▶ _DATA LINES_
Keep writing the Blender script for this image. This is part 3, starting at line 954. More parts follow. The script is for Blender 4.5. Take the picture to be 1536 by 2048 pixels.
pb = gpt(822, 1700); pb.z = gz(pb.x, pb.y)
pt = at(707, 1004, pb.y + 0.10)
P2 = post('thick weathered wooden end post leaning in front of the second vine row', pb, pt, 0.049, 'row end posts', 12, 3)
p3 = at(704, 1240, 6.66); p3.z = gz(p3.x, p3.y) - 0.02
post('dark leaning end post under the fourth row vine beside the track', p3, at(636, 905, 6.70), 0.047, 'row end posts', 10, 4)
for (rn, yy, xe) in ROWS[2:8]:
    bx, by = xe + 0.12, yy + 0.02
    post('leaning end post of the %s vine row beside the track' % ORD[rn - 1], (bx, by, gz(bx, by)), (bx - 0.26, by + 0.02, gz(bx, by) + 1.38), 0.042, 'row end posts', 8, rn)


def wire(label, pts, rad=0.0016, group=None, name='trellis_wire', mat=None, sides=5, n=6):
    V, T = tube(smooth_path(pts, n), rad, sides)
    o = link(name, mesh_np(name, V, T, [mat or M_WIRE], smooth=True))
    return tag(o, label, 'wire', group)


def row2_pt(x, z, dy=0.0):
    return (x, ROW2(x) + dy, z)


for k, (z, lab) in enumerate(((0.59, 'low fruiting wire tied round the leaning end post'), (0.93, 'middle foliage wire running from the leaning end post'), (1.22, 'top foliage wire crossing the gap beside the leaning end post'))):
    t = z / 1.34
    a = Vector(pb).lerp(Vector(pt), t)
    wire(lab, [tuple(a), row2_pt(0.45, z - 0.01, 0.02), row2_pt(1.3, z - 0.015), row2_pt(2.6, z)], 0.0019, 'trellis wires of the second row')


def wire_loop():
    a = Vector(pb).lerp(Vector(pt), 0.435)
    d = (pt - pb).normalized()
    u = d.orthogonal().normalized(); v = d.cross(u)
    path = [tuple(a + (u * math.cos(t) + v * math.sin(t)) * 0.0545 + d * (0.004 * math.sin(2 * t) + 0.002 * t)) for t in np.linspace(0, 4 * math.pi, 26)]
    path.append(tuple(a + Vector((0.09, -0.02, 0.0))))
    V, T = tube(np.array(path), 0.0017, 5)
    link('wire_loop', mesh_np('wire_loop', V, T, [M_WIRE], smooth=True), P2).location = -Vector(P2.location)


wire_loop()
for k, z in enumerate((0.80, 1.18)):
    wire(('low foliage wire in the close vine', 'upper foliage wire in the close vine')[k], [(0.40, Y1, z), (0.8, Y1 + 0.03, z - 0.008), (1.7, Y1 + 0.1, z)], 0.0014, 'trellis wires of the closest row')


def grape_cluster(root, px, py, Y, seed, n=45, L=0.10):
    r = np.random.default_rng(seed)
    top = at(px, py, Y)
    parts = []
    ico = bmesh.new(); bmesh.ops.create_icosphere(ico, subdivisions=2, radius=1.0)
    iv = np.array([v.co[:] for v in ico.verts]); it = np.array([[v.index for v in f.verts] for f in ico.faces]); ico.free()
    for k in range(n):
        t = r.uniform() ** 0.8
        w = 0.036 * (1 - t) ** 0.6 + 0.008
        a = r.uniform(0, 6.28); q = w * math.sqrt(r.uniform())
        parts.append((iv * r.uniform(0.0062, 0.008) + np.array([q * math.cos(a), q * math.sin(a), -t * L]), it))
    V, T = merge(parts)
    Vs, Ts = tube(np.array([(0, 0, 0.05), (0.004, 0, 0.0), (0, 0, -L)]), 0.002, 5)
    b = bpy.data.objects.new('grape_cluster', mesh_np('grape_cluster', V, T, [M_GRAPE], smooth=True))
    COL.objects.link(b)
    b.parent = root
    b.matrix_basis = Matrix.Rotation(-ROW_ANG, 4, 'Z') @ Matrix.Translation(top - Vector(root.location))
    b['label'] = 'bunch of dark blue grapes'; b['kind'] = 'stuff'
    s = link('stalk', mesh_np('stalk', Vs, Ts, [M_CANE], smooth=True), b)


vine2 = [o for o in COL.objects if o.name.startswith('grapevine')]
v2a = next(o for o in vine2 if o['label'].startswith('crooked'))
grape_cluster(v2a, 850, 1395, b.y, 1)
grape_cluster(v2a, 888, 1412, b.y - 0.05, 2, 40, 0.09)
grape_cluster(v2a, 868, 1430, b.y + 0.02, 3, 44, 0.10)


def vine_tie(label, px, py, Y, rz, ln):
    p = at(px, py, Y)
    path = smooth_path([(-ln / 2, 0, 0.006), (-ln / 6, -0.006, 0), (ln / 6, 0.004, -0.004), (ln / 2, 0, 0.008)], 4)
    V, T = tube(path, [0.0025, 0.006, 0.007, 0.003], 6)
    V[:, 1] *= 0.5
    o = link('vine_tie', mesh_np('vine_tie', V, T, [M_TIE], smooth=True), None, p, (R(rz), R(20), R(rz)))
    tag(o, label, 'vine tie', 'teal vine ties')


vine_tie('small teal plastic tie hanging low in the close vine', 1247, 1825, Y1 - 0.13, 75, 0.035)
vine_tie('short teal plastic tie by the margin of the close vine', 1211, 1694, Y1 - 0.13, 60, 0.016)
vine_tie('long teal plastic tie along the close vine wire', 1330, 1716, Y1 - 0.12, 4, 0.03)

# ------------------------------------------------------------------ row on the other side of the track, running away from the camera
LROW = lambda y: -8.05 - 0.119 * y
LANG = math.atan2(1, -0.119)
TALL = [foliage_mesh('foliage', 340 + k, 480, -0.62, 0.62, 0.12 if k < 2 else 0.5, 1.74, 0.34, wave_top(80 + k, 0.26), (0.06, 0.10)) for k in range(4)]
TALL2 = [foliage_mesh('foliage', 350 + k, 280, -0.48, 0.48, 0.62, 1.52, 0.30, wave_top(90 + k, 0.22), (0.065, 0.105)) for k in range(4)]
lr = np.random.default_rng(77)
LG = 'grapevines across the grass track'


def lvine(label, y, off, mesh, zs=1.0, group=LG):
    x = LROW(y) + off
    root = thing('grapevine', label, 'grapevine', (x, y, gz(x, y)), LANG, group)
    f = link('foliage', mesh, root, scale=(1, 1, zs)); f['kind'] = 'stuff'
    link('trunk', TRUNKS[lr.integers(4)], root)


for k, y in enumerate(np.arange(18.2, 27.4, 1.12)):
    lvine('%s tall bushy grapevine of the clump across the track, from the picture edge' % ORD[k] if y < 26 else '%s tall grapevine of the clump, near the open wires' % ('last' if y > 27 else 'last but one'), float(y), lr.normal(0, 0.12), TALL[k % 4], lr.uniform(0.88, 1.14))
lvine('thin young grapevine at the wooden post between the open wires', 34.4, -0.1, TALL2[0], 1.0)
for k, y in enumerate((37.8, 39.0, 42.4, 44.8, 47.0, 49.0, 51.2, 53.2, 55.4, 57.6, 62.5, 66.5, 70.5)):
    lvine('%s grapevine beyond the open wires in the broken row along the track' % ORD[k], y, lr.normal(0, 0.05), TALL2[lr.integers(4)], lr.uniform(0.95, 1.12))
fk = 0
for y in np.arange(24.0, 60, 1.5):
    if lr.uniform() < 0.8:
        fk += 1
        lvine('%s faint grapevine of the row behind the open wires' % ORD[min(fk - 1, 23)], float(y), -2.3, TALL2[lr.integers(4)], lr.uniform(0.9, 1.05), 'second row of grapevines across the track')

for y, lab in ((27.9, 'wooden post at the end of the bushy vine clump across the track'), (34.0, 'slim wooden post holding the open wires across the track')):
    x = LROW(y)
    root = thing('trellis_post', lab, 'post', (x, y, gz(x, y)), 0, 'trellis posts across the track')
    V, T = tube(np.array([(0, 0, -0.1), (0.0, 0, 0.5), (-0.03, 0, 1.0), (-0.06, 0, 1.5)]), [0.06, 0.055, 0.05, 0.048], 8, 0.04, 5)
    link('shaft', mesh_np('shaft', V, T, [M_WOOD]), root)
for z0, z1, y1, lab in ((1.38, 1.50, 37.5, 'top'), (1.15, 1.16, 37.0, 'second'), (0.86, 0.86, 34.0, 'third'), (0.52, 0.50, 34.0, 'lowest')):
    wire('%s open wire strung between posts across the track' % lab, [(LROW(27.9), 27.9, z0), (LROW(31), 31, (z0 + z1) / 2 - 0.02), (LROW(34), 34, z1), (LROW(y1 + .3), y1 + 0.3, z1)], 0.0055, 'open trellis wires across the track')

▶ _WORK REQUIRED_
The required output is the exact run of lines from the beginning of the listing above to the line that contains "wire(lab, [tuple(a), row2_pt(0.45, z", inclusive of both.

▶ _SOLUTION TO THIS EXERCISE_
Keep writing the Blender script for this image. This is part 3, starting at line 954. More parts follow. The script is for Blender 4.5. Take the picture to be 1536 by 2048 pixels.
pb = gpt(822, 1700); pb.z = gz(pb.x, pb.y)
pt = at(707, 1004, pb.y + 0.10)
P2 = post('thick weathered wooden end post leaning in front of the second vine row', pb, pt, 0.049, 'row end posts', 12, 3)
p3 = at(704, 1240, 6.66); p3.z = gz(p3.x, p3.y) - 0.02
post('dark leaning end post under the fourth row vine beside the track', p3, at(636, 905, 6.70), 0.047, 'row end posts', 10, 4)
for (rn, yy, xe) in ROWS[2:8]:
    bx, by = xe + 0.12, yy + 0.02
    post('leaning end post of the %s vine row beside the track' % ORD[rn - 1], (bx, by, gz(bx, by)), (bx - 0.26, by + 0.02, gz(bx, by) + 1.38), 0.042, 'row end posts', 8, rn)


def wire(label, pts, rad=0.0016, group=None, name='trellis_wire', mat=None, sides=5, n=6):
    V, T = tube(smooth_path(pts, n), rad, sides)
    o = link(name, mesh_np(name, V, T, [mat or M_WIRE], smooth=True))
    return tag(o, label, 'wire', group)


def row2_pt(x, z, dy=0.0):
    return (x, ROW2(x) + dy, z)


for k, (z, lab) in enumerate(((0.59, 'low fruiting wire tied round the leaning end post'), (0.93, 'middle foliage wire running from the leaning end post'), (1.22, 'top foliage wire crossing the gap beside the leaning end post'))):
    t = z / 1.34
    a = Vector(pb).lerp(Vector(pt), t)
    wire(lab, [tuple(a), row2_pt(0.45, z - 0.01, 0.02), row2_pt(1.3, z - 0.015), row2_pt(2.6, z)], 0.0019, 'trellis wires of the second row')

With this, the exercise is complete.